What needs to be done ▸ Identify every line containing the word "parts" and reproduce each one.
---- Records for this exercise
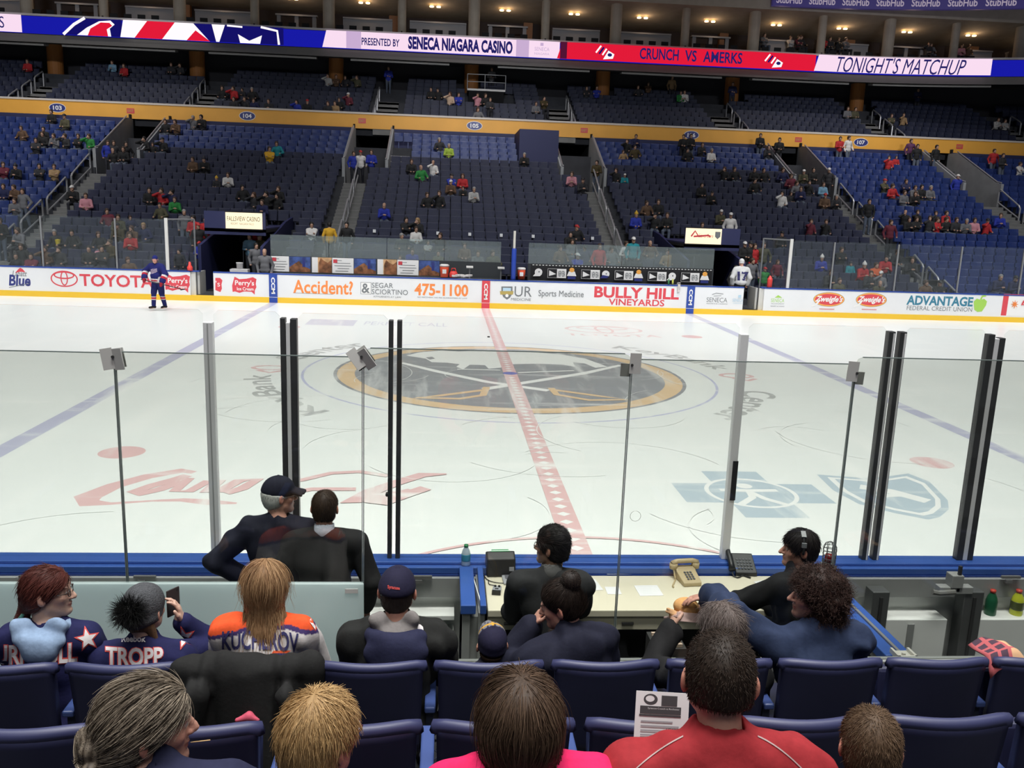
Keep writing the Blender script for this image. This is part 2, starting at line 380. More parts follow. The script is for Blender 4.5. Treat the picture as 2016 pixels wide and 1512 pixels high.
# =================================================================== far boards and their adverts
m_bw = mat('board_white', (.78, .785, .80), .32, noise=.02, nscale=1.5); m_ky = mat('kick_yellow', (.80, .50, .03), .4); m_cap = mat('cap_blue', (.02, .06, .30), .4)
m_bb = mat('board_back', (.42, .43, .42), .5)
gaps = ((-10.72, -9.9), (9.82, 10.62))
for i, (x0, x1) in enumerate(((-42, gaps[0][0]), (gaps[0][1], gaps[1][0]), (gaps[1][1], 42))):
    t = empty('dasher_board', ((x0+x1)/2, BY, 0)); t.location = (0, 0, 0)
    tag(t, ['white far dasher boards left of the open gate, with red car maker advert', 'white far dasher boards along both benches, between the two open gates', 'white far dasher boards right of the open gate, with red oval adverts'][i], 'rink boards', 'far dasher boards')
    b = MB(); b.box(x0, x1, BY, BY+.12, .2, 1.03); b.build('board_panel', m_bw, t)
    b = MB(); b.box(x0, x1, BY-.012, BY+.12, 1.03, 1.075); b.build('cap_rail', m_cap, t)
    if i == 0: T0 = t
    if i == 1: T1 = t
    if i == 2: T2 = t
b = MB(); b.box(-42, 42, BY-.02, BY+.12, 0.0, .2); tag(b.build('kick_plate', m_ky), 'yellow kick plate running along the foot of the far boards', 'kick plate')
# inward-opened gates seen edge on, with their posts
for x0, x1, sgn, lab in ((-10.72, -9.9, 1, 'grey white gate opened inward at the left end of the benches'), (9.82, 10.62, -1, 'grey white gate opened inward behind the striped-shirt linesman')):
    t = empty('bench_gate', ((x0+x1)/2, BY+.5, .2)); tag(t, lab, 'gate')
    X = (-.41 if sgn > 0 else .41)
    b = MB(); b.box(min(X, X+sgn*.16), max(X, X+sgn*.16), -.38, -.30, 0, .83); b.build('gate_post', mat('gate_edge', (.62, .61, .58), .4), t)
    b = MB(); b.box(min(X+sgn*.2, X+sgn*.28), max(X+sgn*.2, X+sgn*.28), -.3, .5, .02, .84); b.build('gate_leaf', mat('gate_grey', (.42, .42, .41), .4), t)
    b = MB(); b.box(X-.1, X+.3 if sgn > 0 else X+.1, -.42, -.2, .84, .88); b.build('gate_cap', m_cap, t)
# adverts: drawn in board coordinates (x, z)
def bq(px, py): p = at(px, py, BY); return p[0], p[2]
a_red = mat('ink_red', (.66, .06, .08), .4); a_nav = mat('ink_navy', (.03, .04, .20), .4); a_org = mat('ink_orange', (.86, .25, .06), .4); a_gry = mat('ink_grey', (.18, .19, .20), .4)
a_wht = mat('ink_white', (.85, .84, .83), .4); a_gld = mat('ink_gold', (.45, .34, .10), .4); a_tea = mat('ink_teal', (.04, .20, .30), .4); a_grn = mat('ink_green', (.36, .62, .10), .4)
a_blu = mat('ink_blue', (.02, .06, .32), .4); a_lgt = mat('ink_light_blue', (.45, .62, .75), .4); a_blk = mat('ink_black', (.015, .015, .017), .4); a_ora2 = mat('ink_amber', (.85, .40, .08), .4)
AM = [a_red, a_nav, a_org, a_gry, a_wht, a_gld, a_tea, a_grn, a_blu, a_lgt, a_blk, a_ora2]
def bt(s, t, x0, y0, x1, y1, m, bold=.0, shear=0.0, rot=False):
    (u0, _), (u1, _) = bq(x0, (y0+y1)/2), bq(x1, (y0+y1)/2); xm = (x0+x1)/2; v0, v1 = bq(xm, y1)[1], bq(xm, y0)[1]; s.text(t, u0, v0, u1, v1, m, bold, shear, rot)
bfn = lambda u, w, d: (u, BY-.001-d*2, w)
def advert(s, parent, lab): o = s.build('advert', bfn, AM, parent, .0008); o['label'] = lab; return o
s = Sheet(); bt(s, 'Labatt', 24, 533, 53, 544, 3, .01, .3); s.poly([bq(*q) for q in ((30, 537), (36, 530), (40, 527), (45, 530), (50, 536), (40, 535))], 0); bt(s, 'Blue', 17, 541, 60, 563, 1, .03, .15); s.stroke([bq(18, 566), bq(58, 558)], .02, 3); advert(s, T0, 'navy lettered beer advert')
s = Sheet(); c = bq(126.5, 549); s.ring(c[0], c[1], .47, .29, .045, 0); s.ring(c[0], c[1]+.13, .36, .14, .05, 0); s.ring(c[0], c[1]+.02, .13, .26, .04, 0)
bt(s, 'TOYOTA', 157, 541, 302, 565, 0, .02); advert(s, T0, 'red oval emblem and capital lettering advert')
def blob(s, x0, x1, y0, y1):
    P = lambda u, v: bq(x0+(x1-x0)*u, y0+(y1-y0)*v)
    s.poly([P(*q) for q in ((.02, .95), (0, .5), (.06, .12), (.1, -.12), (.3, .06), (.6, .02), (.85, -.08), (1, .05), (.97, .4), (1, .62), (.93, .85), (.93, 1.15), (.8, .95), (.5, .92), (.3, 1.02), (.12, .92))][::-1], 0)
    s.text("Perry's", *P(.12, .58), *P(.9, .15), 4, .02); s.text('Ice Cream', *P(.2, .84), *P(.88, .64), 4, .02)
s = Sheet(); blob(s, 325, 374, 543, 572); advert(s, T0, 'red blob shaped ice cream advert')
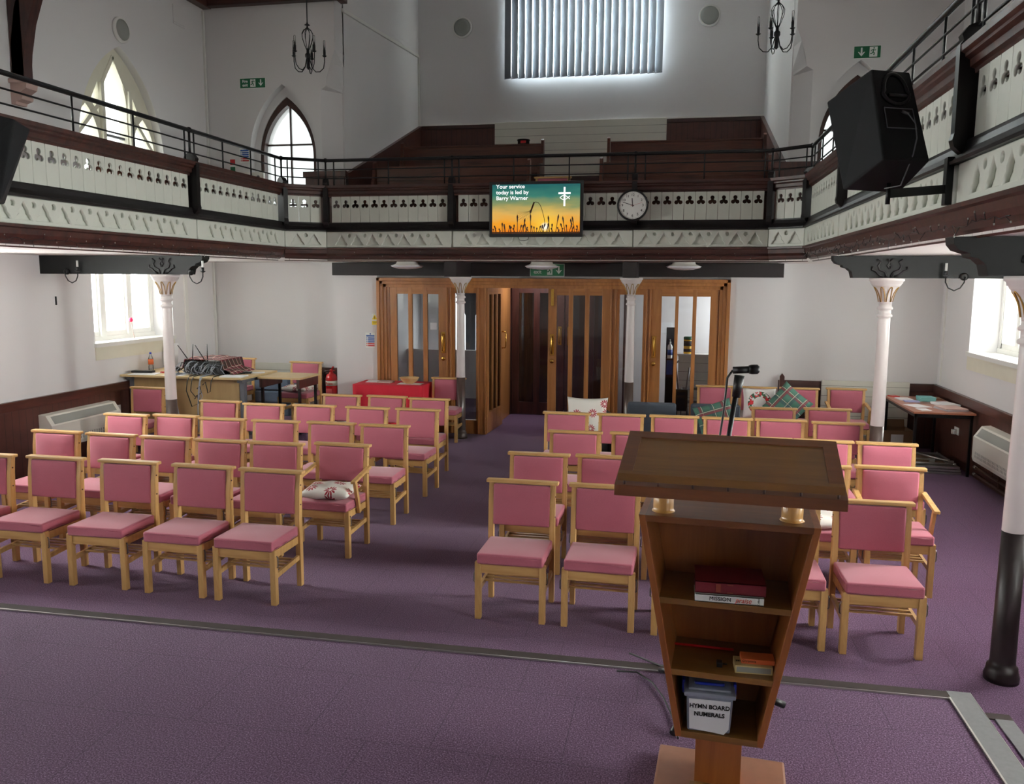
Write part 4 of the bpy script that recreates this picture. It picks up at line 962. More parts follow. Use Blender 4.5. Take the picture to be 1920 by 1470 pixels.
e = MB().box(-3.435, -3.335, YS + 0.0, YS + 0.004, 1.49, 1.59).build('paper_note', M['paper'])
tag(e, 'small white notice taped to the glass of the left oak door', 'notice')
# lobby behind the open leaf
struct(MB().box(-2.70, -2.64, 12.35, 13.25, 0, 2.43).build('wall_lobby', M['oak']))
for i, (x, w, r) in enumerate(((-2.62, 0.86, 0), (-1.74, 0.86, 0))):
    leaf(5 + i, x, 13.3, w, [(0.12, 0.36), (0.46, 0.74)], 0, 0.79 if i == 0 else 0.06, False, False, 'mahogz', 0.2)
struct(MB().box(-2.70, -0.78, 13.28, 13.36, 2.1, 2.43).box(-0.86, -0.78, 13.28, 13.36, 0, 2.1).box(-2.70, -2.63, 13.25, 13.36, 0, 2.1).build('door_frame', M['mahogz']))
struct(MB().box(-2.70, -0.78, 13.9, 13.95, 0, 2.43).build('wall_lobby', M['mahogz']))  # dark wall added behind the inner doors to keep their panes dark
struct(MB().box(-0.78, 1.42, 14.25, 14.33, 0, 2.43).box(-4.95, -2.70, 14.9, 14.98, 0, 0.9).build('wall_porch', M['wall']))
struct(MB().box(0.06, 1.42, 13.0, 13.2, 0, 1.06).build('wall_porch', M['slatw']))
struct(MB().box(0.04, 1.42, 12.97, 13.22, 1.06, 1.085).build('trim_20', M['white']))
struct(MB().box(-0.82, -0.76, 11.6, 12.5, 0, 2.43).build('wall_lobby', M['mahogz']))
# arched porch window tracery
gt = plate('window_30', [arch(-3.95, 1.34, 0.3, 1.5, 2.44)], [[(-4.5, 0.6), (-4.05, 0.6), (-4.05, 1.5), (-4.28, 2.0), (-4.5, 1.5)], [(-3.85, 0.6), (-3.4, 0.6), (-3.4, 1.5), (-3.62, 2.0), (-3.85, 1.5)], [(-3.95, 1.95), (-3.8, 2.12), (-3.95, 2.33), (-4.1, 2.12)]], 0.1, BACKW(YA + 0.1), simple('slate_grey_paint', rgb(74, 78, 84), 0.5)); struct(gt)
e = thing('wipes_tub', 'yellow wipes tub with green lid on the ledge behind the right oak door', 'tub', (0.20, 13.08, 1.085))
MB().lathe([(0.062, 0), (0.066, 0.01), (0.066, 0.22), (0.06, 0.225)], 24).build('tub', simple('yellow_tub_plastic', rgb(226, 178, 50), 0.4), e)
MB().lathe([(0.067, 0.22), (0.069, 0.23), (0.069, 0.255), (0.05, 0.265)], 24).build('lid', simple('green_lid', rgb(30, 96, 70), 0.4), e)
MB().lathe([(0.0665, 0.12), (0.0668, 0.12), (0.0668, 0.2), (0.0665, 0.2)], 24, cap=False).lathe([(0.0665, 0.03), (0.0668, 0.03), (0.0668, 0.08), (0.0665, 0.08)], 24, cap=False).build('printed_bands', M['ink'], e)
e = thing('sanitiser_stand', 'dark stand holding a white sanitiser pump bottle behind the right oak door', 'stand', (-0.07, 12.8, 0))
MB().box(-0.06, 0.06, 0.02, 0.04, 0, 1.5, 0.002).build('board', M['blackmetal'], e); MB().box(-0.15, 0.15, -0.12, 0.15, 0, 0.015).build('base', M['blackmetal'], e)
MB().box(-0.05, 0.05, -0.06, 0.02, 1.02, 1.035).build('tray', M['mahogz'], e)
MB().box(-0.045, 0.045, 0.012, 0.019, 0.78, 1.0).build('sign_card', M['blue'], e)
e = thing('pump_bottle', 'white hand gel bottle on the dark stand behind the glass door', 'bottle', (-0.07, 12.775, 1.035))
MB().lathe([(0.033, 0), (0.036, 0.01), (0.036, 0.17), (0.03, 0.2), (0.012, 0.215), (0.012, 0.23)], 18).build('body', M['signw'], e)
MB().lathe([(0.014, 0.23), (0.014, 0.25), (0.004, 0.252), (0.004, 0.28)], 10).box(-0.008, 0.008, -0.045, 0.01, 0.278, 0.288).build('pump', M['signw'], e)
MB().lathe([(0.0365, 0.05), (0.0368, 0.05), (0.0368, 0.13), (0.0365, 0.13)], 18, cap=False).build('label_band', M['blue'], e)
e = MB().box(-0.30, -0.06, 14.235, 14.25, 1.33, 1.50).build('paper_notice', M['paper']); tag(e, 'white notice pinned to the porch wall behind the right door glass', 'notice')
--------
Task output ▸
Keep writing the Blender script for this image. This is part 2, starting at line 380. More parts follow. The script is for Blender 4.5. Treat the picture as 2016 pixels wide and 1512 pixels high.
Write part 4 of the bpy script that recreates this picture. It picks up at line 962. More parts follow. Use Blender 4.5. Take the picture to be 1920 by 1470 pixels.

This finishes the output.